(Rows from a 3D scene dataset)

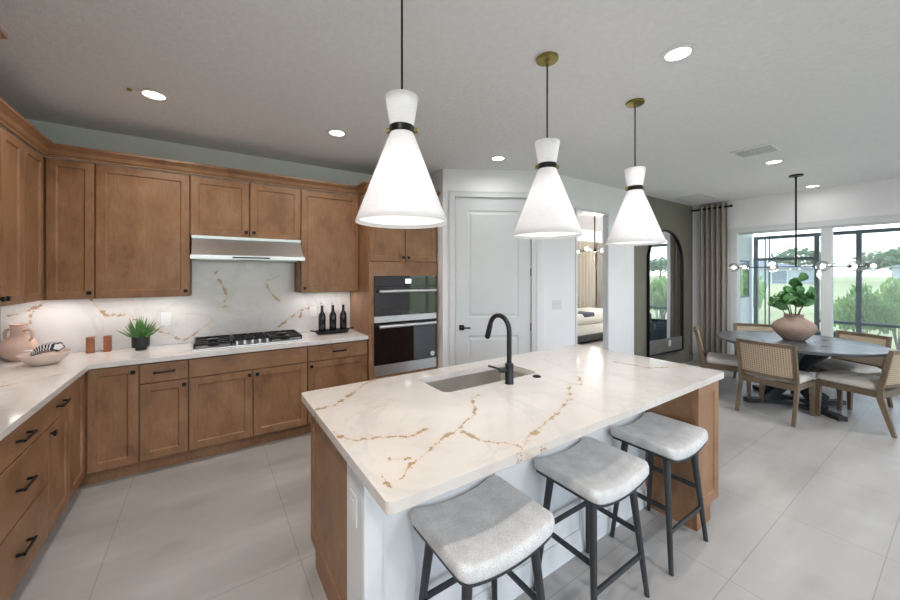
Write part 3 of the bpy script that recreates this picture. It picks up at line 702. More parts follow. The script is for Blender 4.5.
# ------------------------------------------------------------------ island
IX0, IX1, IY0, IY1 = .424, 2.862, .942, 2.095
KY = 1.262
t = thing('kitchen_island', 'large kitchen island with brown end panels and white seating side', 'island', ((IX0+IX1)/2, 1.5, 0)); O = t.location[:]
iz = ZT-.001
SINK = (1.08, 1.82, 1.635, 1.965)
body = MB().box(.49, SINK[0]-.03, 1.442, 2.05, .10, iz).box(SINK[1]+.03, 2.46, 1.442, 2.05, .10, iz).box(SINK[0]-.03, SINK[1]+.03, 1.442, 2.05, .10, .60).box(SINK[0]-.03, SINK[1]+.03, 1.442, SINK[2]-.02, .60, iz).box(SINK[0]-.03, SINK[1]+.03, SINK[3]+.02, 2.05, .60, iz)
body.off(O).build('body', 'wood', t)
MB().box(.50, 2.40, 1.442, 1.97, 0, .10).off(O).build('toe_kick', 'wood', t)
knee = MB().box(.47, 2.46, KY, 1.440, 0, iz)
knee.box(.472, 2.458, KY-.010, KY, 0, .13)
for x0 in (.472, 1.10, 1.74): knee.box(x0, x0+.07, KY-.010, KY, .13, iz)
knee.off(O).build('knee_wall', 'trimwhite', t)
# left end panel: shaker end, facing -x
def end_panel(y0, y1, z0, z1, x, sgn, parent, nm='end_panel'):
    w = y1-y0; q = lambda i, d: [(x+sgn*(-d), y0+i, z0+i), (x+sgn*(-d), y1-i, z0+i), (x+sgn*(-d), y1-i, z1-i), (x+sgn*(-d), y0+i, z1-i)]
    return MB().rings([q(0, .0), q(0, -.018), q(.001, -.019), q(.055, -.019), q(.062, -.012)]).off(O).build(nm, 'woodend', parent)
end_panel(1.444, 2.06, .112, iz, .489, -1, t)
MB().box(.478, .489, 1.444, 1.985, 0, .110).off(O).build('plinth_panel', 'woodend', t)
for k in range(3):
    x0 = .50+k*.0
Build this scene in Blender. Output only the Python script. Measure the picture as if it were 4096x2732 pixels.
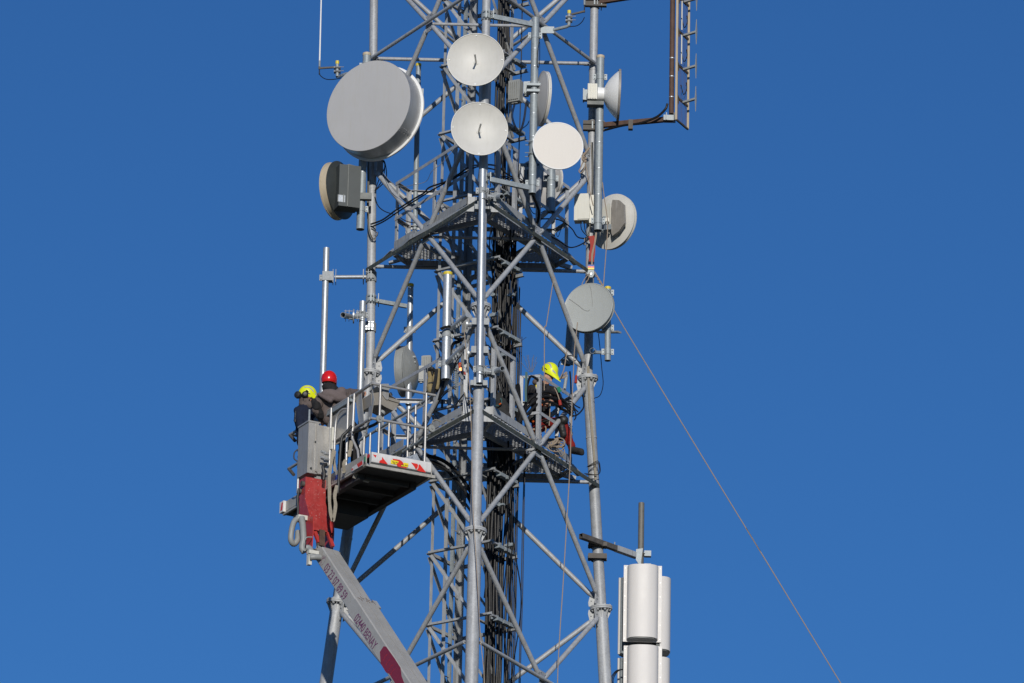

#### BRIEF:
Quote the material in full and exactly; do not carry over its pictures.

#### TASK RESULT:
Write part 3 of the bpy script that recreates this picture. It picks up at line 702. More parts follow. The script is for Blender 4.5.
# ------------------------------------------------------------------ island
IX0, IX1, IY0, IY1 = .424, 2.862, .942, 2.095
KY = 1.262
t = thing('kitchen_island', 'large kitchen island with brown end panels and white seating side', 'island', ((IX0+IX1)/2, 1.5, 0)); O = t.location[:]
iz = ZT-.001
SINK = (1.08, 1.82, 1.635, 1.965)
body = MB().box(.49, SINK[0]-.03, 1.442, 2.05, .10, iz).box(SINK[1]+.03, 2.46, 1.442, 2.05, .10, iz).box(SINK[0]-.03, SINK[1]+.03, 1.442, 2.05, .10, .60).box(SINK[0]-.03, SINK[1]+.03, 1.442, SINK[2]-.02, .60, iz).box(SINK[0]-.03, SINK[1]+.03, SINK[3]+.02, 2.05, .60, iz)
body.off(O).build('body', 'wood', t)
MB().box(.50, 2.40, 1.442, 1.97, 0, .10).off(O).build('toe_kick', 'wood', t)
knee = MB().box(.47, 2.46, KY, 1.440, 0, iz)
knee.box(.472, 2.458, KY-.010, KY, 0, .13)
for x0 in (.472, 1.10, 1.74): knee.box(x0, x0+.07, KY-.010, KY, .13, iz)
knee.off(O).build('knee_wall', 'trimwhite', t)
# left end panel: shaker end, facing -x
def end_panel(y0, y1, z0, z1, x, sgn, parent, nm='end_panel'):
    w = y1-y0; q = lambda i, d: [(x+sgn*(-d), y0+i, z0+i), (x+sgn*(-d), y1-i, z0+i), (x+sgn*(-d), y1-i, z1-i), (x+sgn*(-d), y0+i, z1-i)]
    return MB().rings([q(0, .0), q(0, -.018), q(.001, -.019), q(.055, -.019), q(.062, -.012)]).off(O).build(nm, 'woodend', parent)
end_panel(1.444, 2.06, .112, iz, .489, -1, t)
MB().box(.478, .489, 1.444, 1.985, 0, .110).off(O).build('plinth_panel', 'woodend', t)
for k in range(3):
    x0 = .50+k*.0
Build this scene in Blender. Output only the Python script. Measure the picture as if it were 4096x2732 pixels.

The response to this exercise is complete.